The time from high summer (low tide) to 'low winter' (high tide) is shorter than 180 days (degrees). Ebb is allowed 240 days and flood 120 nights, 8 respectively 4 months.

The beginning has a lower number (4) and after 'earth' has emerged again, when the Flood is over, life will return.

There are two kinds of small circles, and I guess the smallest ones (3 of them) represent the Moon, while the 5 somewhat greater refer to the Sun. One of the three smallest is close to the Moon in the picture. It is in the area of the Flood. The two other are in the Ebb sector. Possibly we should interpret each such small circle as 4 lunar months, 3 * 4 * 29.5 = 354.

If so, then the 5 slightly larger small circles should measure a number of sun months.

The week can help us. The top of these 5 circles ought to represent Jupiter. Slightly earlier (left) there is an odd object which could be a 'cube' with the bottom part missing. Maybe the brown monkey has taken it away.

Moving forward in time we find the first of the 2 very small circles 'on earth'. It should be Venus, the birth garment of the Moon.

Next comes a great ovoid which could be Saturn. Keeping close to the rim Mercury and Venus appear. But beyond Saturn we expect Sun to arrive. We must go in the inside direction in order to find him. He is reborn here, the beginning of the week. This explains why the 2nd 'on earth' small cycle lies between Saturn and Sun.

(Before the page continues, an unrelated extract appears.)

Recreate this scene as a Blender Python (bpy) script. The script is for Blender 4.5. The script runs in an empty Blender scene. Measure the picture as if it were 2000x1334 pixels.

The strange irregular line inside the Sun could hint at his double aspect - half of the year he has to be in the north and half in the south. The orientation of this line is oblique and corresponds to how the corner of the blanket is not straight up but to the left of due north.

3 (of 5) slightly larger circles should be 3 * 60 = 240 days for summer, while the remaining 2 are at the top and will be winter (2 * 60 = 120 days). The last such circle is Jupiter:

Sun Moon Mars Mercury Jupiter
summer winter

Mercury together with Venus below the Sun are 'down in the water'. But Mercury can be seen close to Jupiter and here he is located as an announcer of the new year.

Another kind of winter is measured by the 'cubes', 8 of them (though the one close to Mercury is faulty). 7 * 4 + 1 * 3 = 31, given that we count areas. There are 28 nights with Moon visible. The calendar maybe measures autumn to be 2 * 28 = 116 days long, because at left there are two of these 'cubes'.

If we move inwards from the 1st of the 2 'ebb' moon circles, there could be an image of how land is rising from the sea. Another not fully drawn object is at left of Mercury and it could be needed to measure the time of winter solstice, to indicate when the solstice is beginning. Two ovoids divided by lines remain to discuss. The resemble both Saturn and Venus, possibly because darkness and light are referred to. Maybe they indicate the equinoxes.